A programming job in a gaming company is a good position offering attractive salaries and most importantly, interesting job advancement prospects. My question to the HR manager was hence obvious: why not recruit Maltese programmers? The answer was simple: that would be great if we could find any.

How could it be that Malta created the golden goose of the gaming industry but then failed to reap the golden egg of the quality jobs it creates? I asked the HR manager what it takes to produce home-bred programmers. He told me that the company tried a number of initiatives to offer expertise to educational establishments in Malta. According to him, these were however not supported with the right structures to produce any viable fruit. This discussion was not an isolated incident. Similar stories can be heard from a good number of other private undertakings big enough and bold enough to try to contribute to the educational system to produce the employees they need. Our educational system is very good on many fronts.
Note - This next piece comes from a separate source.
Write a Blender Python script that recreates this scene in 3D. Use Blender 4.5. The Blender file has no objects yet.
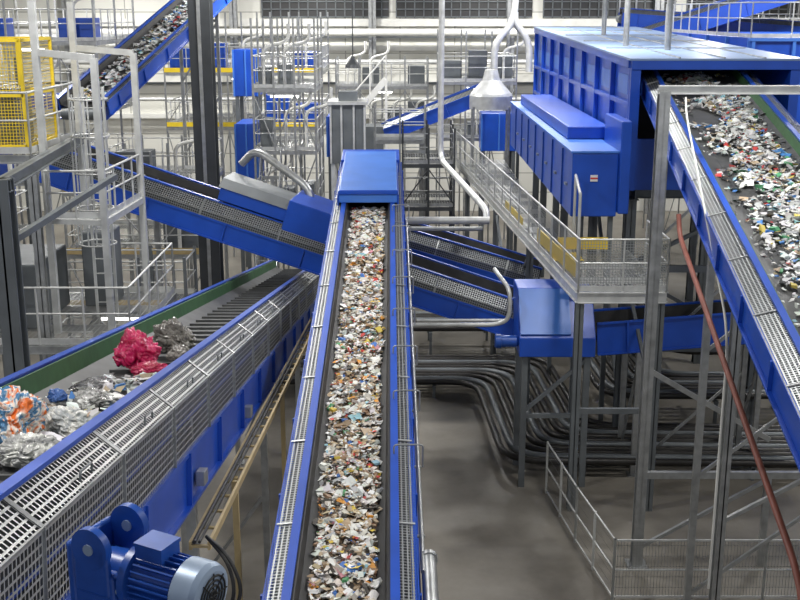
import bpy, bmesh, math, random
from mathutils import Vector, noise, Matrix
random.seed(7)
V = Vector
sc = bpy.context.scene
sc.view_settings.view_transform = 'Standard'

# ------------------------------------------------------------------ materials
def newmat(name):
    m = bpy.data.materials.new(name); m.use_nodes = True
    return m, m.node_tree.nodes, m.node_tree.links, m.node_tree.nodes['Principled BSDF']

def paint(name, col, rough=.45, metal=0.0, var=.12, scale=2.0, bump=0.0):
    m, N, L, b = newmat(name)
    b.inputs['Roughness'].default_value = rough
    b.inputs['Metallic'].default_value = metal
    tc = N.new('ShaderNodeTexCoord')
    nz = N.new('ShaderNodeTexNoise'); nz.inputs['Scale'].default_value = scale; nz.inputs['Detail'].default_value = 6
    L.new(tc.outputs['Object'], nz.inputs['Vector'])
    cr = N.new('ShaderNodeValToRGB')
    c = V(col)
    cr.color_ramp.elements[0].position = .3; cr.color_ramp.elements[1].position = .7
    cr.color_ramp.elements[0].color = (*(c * (1 - var)), 1)
    cr.color_ramp.elements[1].color = (*[min(1, x) for x in (c * (1 + var))], 1)
    L.new(nz.outputs['Fac'], cr.inputs['Fac']); L.new(cr.outputs['Color'], b.inputs['Base Color'])
    if bump:
        bp = N.new('ShaderNodeBump'); bp.inputs['Strength'].default_value = bump
        n2 = N.new('ShaderNodeTexNoise'); n2.inputs['Scale'].default_value = scale * 8; n2.inputs['Detail'].default_value = 4
        L.new(tc.outputs['Object'], n2.inputs['Vector']); L.new(n2.outputs['Fac'], bp.inputs['Height'])
        L.new(bp.outputs['Normal'], b.inputs['Normal'])
    return m

def perforated(name, col, pu, pv, hu, hv, metal=.6, rough=.4):
    m, N, L, b = newmat(name)
    b.inputs['Base Color'].default_value = (*col, 1); b.inputs['Metallic'].default_value = metal
    b.inputs['Roughness'].default_value = rough
    uv = N.new('ShaderNodeUVMap'); sp = N.new('ShaderNodeSeparateXYZ'); L.new(uv.outputs['UV'], sp.inputs[0])
    outs = []
    for ax, p, h in (('X', pu, hu), ('Y', pv, hv)):
        a = N.new('ShaderNodeMath'); a.operation = 'MULTIPLY'; a.inputs[1].default_value = 1 / p; L.new(sp.outputs[ax], a.inputs[0])
        f = N.new('ShaderNodeMath'); f.operation = 'FRACT'; L.new(a.outputs[0], f.inputs[0])
        s = N.new('ShaderNodeMath'); s.operation = 'SUBTRACT'; s.inputs[1].default_value = .5; L.new(f.outputs[0], s.inputs[0])
        q = N.new('ShaderNodeMath'); q.operation = 'ABSOLUTE'; L.new(s.outputs[0], q.inputs[0])
        l = N.new('ShaderNodeMath'); l.operation = 'LESS_THAN'; l.inputs[1].default_value = h / 2; L.new(q.outputs[0], l.inputs[0])
        outs.append(l)
    mu = N.new('ShaderNodeMath'); mu.operation = 'MULTIPLY'; L.new(outs[0].outputs[0], mu.inputs[0]); L.new(outs[1].outputs[0], mu.inputs[1])
    tr = N.new('ShaderNodeBsdfTransparent'); mx = N.new('ShaderNodeMixShader')
    L.new(mu.outputs[0], mx.inputs[0]); L.new(b.outputs[0], mx.inputs[1]); L.new(tr.outputs[0], mx.inputs[2])
    L.new(mx.outputs[0], N['Material Output'].inputs['Surface'])
    return m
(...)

It is manned by dedicated teaching staff and management, but it is not evolving quickly enough to produce the right kind of skills for the job market.

Clearly, there has to be a time-lag. We cannot expect University or MCAST to produce programmers, robotics technicians, renewable energy engineers and other workers for these cutting-edge areas immediately as the need arises. But how much of a lag is acceptable? For how long shall we accept that we need to import foreign skills because we don’t have the local skills before we move to create such local skills? In case of gaming, we have been hearing the same stories for years now.

I am sorry to say that while the minister’s statements indicate the will to address the problems he himself created over the last years, I do not see the vision for an employment policy to anticipate future needs and the upcoming disruptions to the job market. For the future will indeed bring important disruptions for which we need to prepare as from yesterday. A recent study estimated that in Europe alone, we could be seeing up to 50 million workers go unskilled and possibly unemployed as a result of robotics. A Forbes study indicates that round 47% of jobs in manufacturing could be at risk of extinction, replaced by advances in artificial intelligence and robotics.

You may think that we are protected by this in Malta. We are not. Most of the Maltese companies are already in the process of investing in AI and robotics to improve their output. The beer you drink tonight and the milk you added to your tea this morning required handling by much less workers today than they did two years ago, as kegs which needed five or six people to move around now need one operator for a few robotic hands.

Our industries need to be part of the digital and robotic revolution. We expect them to invest in this area and improve their operations. We also need to bolster their ambitions through EU funding, which will see a dedicated €6 billion fund for the digital transition which Malta must tap with greater efficiency. But while the private sector moves ahead on needing less muscle power, public authority must ready all our workers to face a job market where muscle power has less value and less opportunity.

The above challenges are not limited to the manufacturing sector. The services industry is not cocooned from the need to upskill. The internet giant Amazon last year announced a $700 million dollar investment in its own staff to upskill also on the services front. Malta’s biggest employers in tourism, retail and other parts of the services industry will also re-dimension needs for numbers and skills as new applications open up new needs while making some of the older jobs and skills obsolete.

In conclusion, while we definitely need a wider discussion for a national employment policy, we also need a detailed and factual analysis of the evolving needs to inform that discussion. Anything else will be as safe as Mister Caruana’s earlier hunch to invest in Muscatonomics lumping us with stagnating salaries and several job types reserved to the more skilled foreigners.